Un changement de subjectivité sans précédent, donc. Mais, au fait, qu’est-ce qui a changé dans la « position de sujet » de García Linera lui-même ? Quand on lui pose la question de savoir ce que sa formation de chercheur apporte à sa pratique de gouvernant et comment il a vécu cette transition entre le monde académique et l’exécutif politique, l’ancien guérillero explique que « les changements les plus importants sont liés à une perte du temps consacré à la lecture, même si je m’efforce à tout prix de trouver du temps pour lire. Lorsqu’on fait de la recherche, on a tendance à observer des niveaux de comportement social général, on possède une capacité à faire abstraction des détails, d’événements ponctuels, pour créer des niveaux de généralité de la pensée. La gestion quotidienne du gouvernement oblige à faire un type d’analyse ponctuelle très spécifique, on ne peut plus enfermer dans une catégorie générale un ensemble d’événements. L’exercice de la vice-présidence oblige à observer la spécificité, le détail, la singularité des événements. La réflexivité sociologique est décisive de ce point de vue, sinon on s’y perd comme dans une forêt. […] Mais c’est bien de parvenir à opérer cette combinaison : un niveau de spécificité inaccessible pour le chercheur extérieur et un niveau de généralité et de regard global indispensable pour s’orienter en des termes plus systématiques. C’est dans ce sens que je dirige mes efforts. »

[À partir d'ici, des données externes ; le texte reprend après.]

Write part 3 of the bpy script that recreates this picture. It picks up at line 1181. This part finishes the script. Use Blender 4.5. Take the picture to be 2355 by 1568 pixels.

Serait-ce cette dialectique qui garantit ce que certains observateurs décrivent parfois comme l’étrange sérénité du numéro deux bolivien au milieu des tempêtes qu’affronte son gouvernement ? L’heure est à l’action et les crises à rebondissements que connaît actuellement la Bolivie imposent d’autres urgences que celle de la réflexion à tête reposée. Il faudra donc sans doute attendre quelques années pour connaître - éventuellement - les fruits intellectuels de l’expérience atypique du « vice-président sociologue », mais nous ne doutons pas que les lecteurs français qui découvriront dans ces pages la singulière synergie entre puissance d’interprétation et volonté de transformation à laquelle aspire Álvaro García Linera auront hâte d’en savoir plus.